La classifica che n’è uscita (in alto a destra) sembra suddividere plasticamente le regioni tra quelle di “serie A” e quelle di “serie B”. Inutile dire che sotto la linea Gotica stanno tutte messe malissimo. La regione più “mother friendly” è il Trentino Alto Adige, seguita sul podio da Valle D’Aosta ed Emilia Romagna. Gli ultimi tre posti, partendo dal fondo, sono occupati da Calabria, Campania e Sicilia. Uno squilibrio territoriale che si osserva in tutte le dimensioni della vita di una madre analizzate dall’indice (cura, lavoro, servizi per l’infanzia).
 
Osservando solo l’aspetto della cura familiare, troviamo al primo posto l’Emilia Romagna e all’ultimo la Calabria (Sicilia 14°), mentre rispetto alle condizioni lavorative è ancora una volta il Trentino Alto Adige a rivelarsi luogo “ideale” per le donne con prole al seguito (Campania ultima, ma tallonata a breve distanza dalla nostra Isola). Peggio di tutti per l’accesso ai servizi dell’infanzia fa la Basilicata, con la Sicilia ancora penultima, a un passo (l primo posto troviamo la Valle D’Aosta).
 
Un dato quest’ultimo prevedibile, se si pensa che per esempio nell’Isola l’accesso all’asilo nido è garantito solo al 5% dei bambini(uno su venti) contro il 26,5% dell’Emilia Romagna (dati Svimez 2015). E che il 29,7% delle lavoratrici con un figlio tra zero e tre anni desidererebbe portarlo all’asilo e non può o perché la retta è troppo cara (per il 50,2% delle mamme) o perché mancano i posti (per l’11,8%). A Catania, la retta nell’anno scolastico 2014/2015 – secondo l’elaborazione dell’Osservatorio di Cittadinanzattiva – ammontava a poco meno di 300 euro al mese.  E così, in più di un caso su due,  i figli vengono affidati ai nonni, ma non sempre è possibile a causa dell’avanzare dell’età delle madri e del prolungamento dell’età lavorativa dei nonni stessi.

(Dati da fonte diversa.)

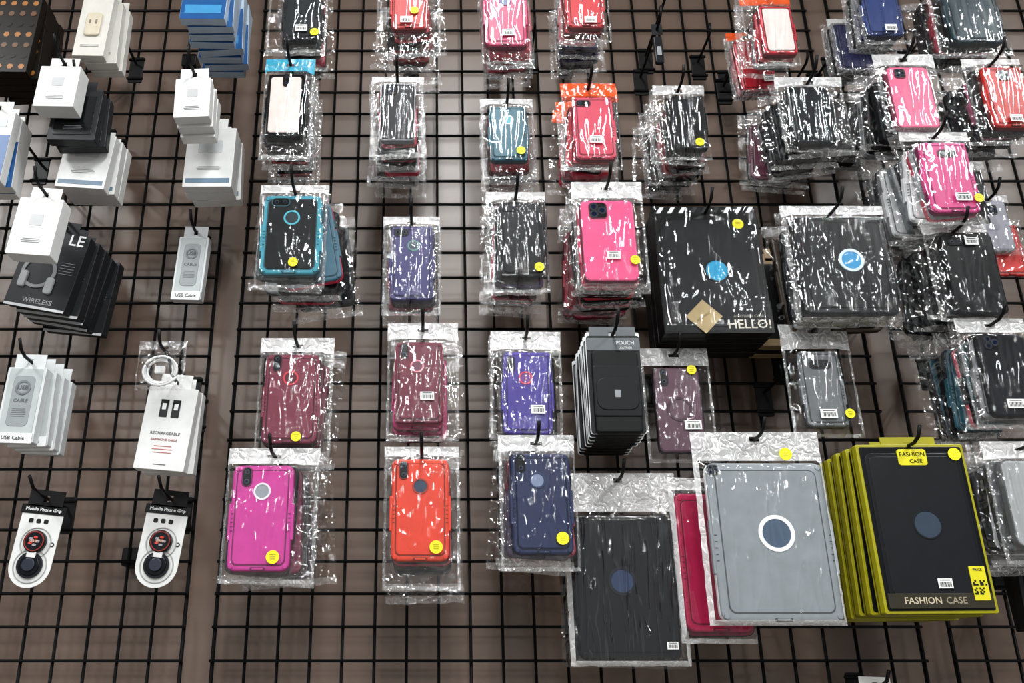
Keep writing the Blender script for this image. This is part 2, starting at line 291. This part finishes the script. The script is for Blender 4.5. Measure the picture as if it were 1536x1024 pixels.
# wallet pouches
r=R0('wallet_pouch_pack_stack',278,1911,280,.05)
for i in range(8):
    B=MB(); B.M=Matrix.Translation((random.uniform(-.002,.002),i*.018,0))@R(random.uniform(-1,1),random.uniform(-1,1))
    B.rr(0,-.075,.082,.160,.004,.0047,.0058,.0005,mat('#dcdedf',.5)); B.rr(0,-.078,.0800,.152,.004,.0010,.0045,.0005,mat('#1e2022',.4))
    tab(B,.07,'#565a5e',.002,.004,.026); B.rr(0,-.016,.0805,.02,.003,-.0004,.002,.0004,mat('#565a5e',.45))
    B.text('POUCH',.008,.018,-.014,-.0007,mat('#c9cbcc',.5)); B.text('LEATHER',.005,.018,-.022,-.0007,mat('#c9cbcc',.5))
    B.rr(0,-.092,.069,.128,.006,-.007,.004,.003,mat('#0a0b0c',.45))
    B.rr(.0,-.092,.070,.080,.004,-.0085,.003,.0022,mat('#0e0f11',.42))
    B.rr(.0,-.097,.062,.05,.014,-.0098,-.006,.0012,mat('#101113',.4)); B.rr(.0,-.097,.009,.012,.001,-.0105,-.009,.0004,mat('#7a7d81',.3,.6))
    B.obj('pouch_%d'%i,r)
# black window box
r=R0('tablet_case_window_box_stack',455,2142,240,.05)
for i in range(5):
    B=MB(); B.M=Matrix.Translation((random.uniform(-.002,.002),i*.022,0))@R(random.uniform(-.6,.6),random.uniform(-.8,.8))
    K=mat('#0c0d0f',.3); B.rr(0,-.101,.172,.226,.003,0,.018,.001,K)
    if i==0:
        for k in range(9): B.add([(-.080+k*.0185,-.0006,.0),(-.073+k*.0185,-.0006,.0),(-.066+k*.0185,-.0006,.011),(-.073+k*.0185,-.0006,.011)],[(0,1,2,3)],mat('#d6d8d8',.4) if k not in(3,4,5) else mat('#2a2c2e',.4))
        B.rr(0,-.108,.150,.190,.006,-.0012,.001,.001,mat('#1d2023',.3)); B.rr(0,-.108,.138,.178,.006,-.0018,.001,.0006,mat('#1b1d20',.35))
        B.ring(.008,-.106,.021,.0175,-.0026,0,mat('#16181b',.3)); B.disc(.008,-.106,.0178,-.002,0,mat('#1593bd',.3))
        for sx in(-1,1): B.add([(sx*.086,-.002,-.012),(sx*.086,-.002,-.040),(sx*.056,-.002,-.012)],[(0,1,2)],mat('#0b0b0c',.3))
        B.add([(-.086,-.002,-.214),(-.035,-.002,-.214),(-.086,-.002,-.165)],[(0,1,2)],mat('#0b0b0c',.3))
        B.add([(.086,-.002,-.214),(.0,-.002,-.214),(.086,-.002,-.160)],[(0,1,2)],mat('#0b0b0c',.3))
        B.text('HELLO!',.021,.048,-.200,-.0028,mat('#d8d2c4',.5)); B.text('ANOTHER CASE',.0065,.048,-.186,-.0028,mat('#8d8a80',.5))
        q=.029; B.add([(-.022,-.003,-.186+q),(-.022-q,-.003,-.186),(-.022,-.003,-.186-q),(-.022+q,-.003,-.186)],[(0,1,2,3)],mat('#b09c74',.6))
        B.text('FOR TABLET',.005,-.022,-.186,-.0034,mat('#7a6a4a',.6),.6)
        sticker(B,.052,-.022,-.003,.0092)
        bag(B,0,.168,.222,0,-.101,.160,.21,-.0035,.001,CLEAR,hh=.001,film_=CLEAR,seam=CLEAR,amp=.12,seed=55)
    B.obj('box_%d'%i,r)
r=R0('tablet_case_box_stack',618,2120,130,.02)
for i in range(3):
    B=MB(); B.M=Matrix.Translation((0,i*.021,0))@R(0,random.uniform(-1.2,1.2))
    B.rr(0,-.088,.120,.165,.002,0,.018,.001,mat('#17130f' if i%2 else '#8a7458',.5)); B.rr(0,-.088,.10,.14,.004,-.0012,.001,.001,mat('#1a1a1b',.3)); tab(B,.06,'#8a7458'); B.obj('box_%d'%i,r)
# yellow boxes
r=R0('yellow_tablet_case_box_stack',700,1740,270,.04)
YB='#938d12'
for i in range(6):
    B=MB(); B.M=Matrix.Translation((-.002*i,i*.028,random.uniform(-.002,.001)))@R(random.uniform(-1.2,1.2),random.uniform(-.9,.9))
    y=mat(YB,.35); k=mat('#0f1012',.26)
    B.rr(0,-.117,.157,.238,.003,0,.019,.001,y); tab(B,.08,YB,.001,.003,.026)
    B.rr(0,-.117,.1575,.2385,.003,.012,.0150,.0005,mat('#4e4a0a',.5))
    B.rr(.0,-.117,.149,.230,.003,-.0010,.001,.0006,k)
    if i==0:
        B.rr(0,-.114,.138,.205,.01,-.0020,0,.001,mat('#15171a',.3)); B.rr(0,-.114,.128,.195,.008,-.0026,0,.0008,mat('#17191c',.35))
        B.ring(.003,-.115,.021,.0185,-.0032,0,mat('#1a1c20',.3)); B.disc(.003,-.115,.0187,-.0028,0,mat('#2f3a48',.3))
        B.rr(0,-.018,.042,.024,.004,-.0036,0,.0005,mat('#cfc51e',.4)); B.text('FASHION',.009,0,-.014,-.0039,INK); B.text('CASE',.008,.004,-.024,-.0039,INK)
        B.rr(0,-.219,.145,.020,.001,-.0032,0,.0003,mat('#2e2b22',.4)); B.text('FASHION',.0125,-.025,-.219,-.0036,mat('#b9ab92',.5)); B.text('CASE',.0125,.021,-.219,-.0036,mat('#8a7f6a',.5))
        B.rr(.058,-.196,.022,.046,.001,-.0038,0,.0003,mat('#cfc51e',.4)); B.text('PRICE',.005,.058,-.178,-.0042,INK)
        rq=random.Random(3)
        for a in range(8):
            for b in range(8):
                if rq.random()<.5: B.box(.0495+a*.0024,-.210+b*.0024,.0024,.0024,-.0042,-.004,INK)
        label(B,.010,-.196,-.0045,.02,.013); sticker(B,.062,-.014,-.0045,.0092)
    B.obj('box_%d'%i,r)
def lines(B,x,z,w,n,y,col='#555555',step=.003,hh=.0009):
    rq=random.Random(n)
    for k in range(n): B.box(x,z-k*step,w*rq.uniform(.6,1),hh,y-.0002,y,mat(col,.6))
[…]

I maggiori squilibri riguardano quelle donne che devono conciliare la cura dei pargoli con la carriera professionale. Sul filo sospeso ci sono circa 8 milioni di mamme tra i 25 e i 64 anni (sempre più avanti nell’età, considerando che in media si arriva al primo parto a 31 anni e mezzo) con figli under 15 o under 25. Circa la metà di esse è tagliata fuori dal mercato del lavoro, ma la percentuale aumenta in proporzione al numero dei figli. Tra i 25 e i 49 anni il tasso di occupazione materna con un figlio è pari al 58,6%, ma si ferma a 54,2% se i figli sono 2 e non supera il 40,7% con 3 o più figli. Cambiano drasticamente le percentuali per i padri, ancora indiscussi breadwinners in Italia, che trovano lavoro rispettivamente nell’81,7%, nell’86,2% e nell’81,6% dei casi.
Le difficoltà a conciliare lavoro e famiglia si traducono spesso nella trasformazione dei contratti delle donne madri in part-time (circa una mamma su tre con un figlio ne ha fatto ricorso, Eurostat 2014) o addirittura nell’abbandono del proprio posto di lavoro. Talvolta anche contro la loro volontà: nel 2011 l’8,7% delle madri che lavorano o hanno lavorato hanno dichiarato all’Istat “che nel corso della loro vita lavorativa sono state licenziate o in condizione di doversi dimettere in occasione di una gravidanza”.
Il problema resta la cultura maschilista radicata nel nostro Paese, specie al Sud: la distribuzione del lavoro familiare continua a essere sbilanciato a danno delle donne, che dedicano alle faccende di casa circa 5 ore e 9 minuti al giorno contro le 2 ore e 22 minuti degli uomini. In Norvegia, l’impegno femminile in famiglia scende a 3 ore e 31 minuti. Va detto, però, che i tempi stanno cambiando anche in Italia. Tra otto e nove padri su dieci dichiarano di partecipare alla cura dei piccoli, dando loro da mangiare, raccontando fiabe, accompagnandoli a fare sport o lezioni d’inglese.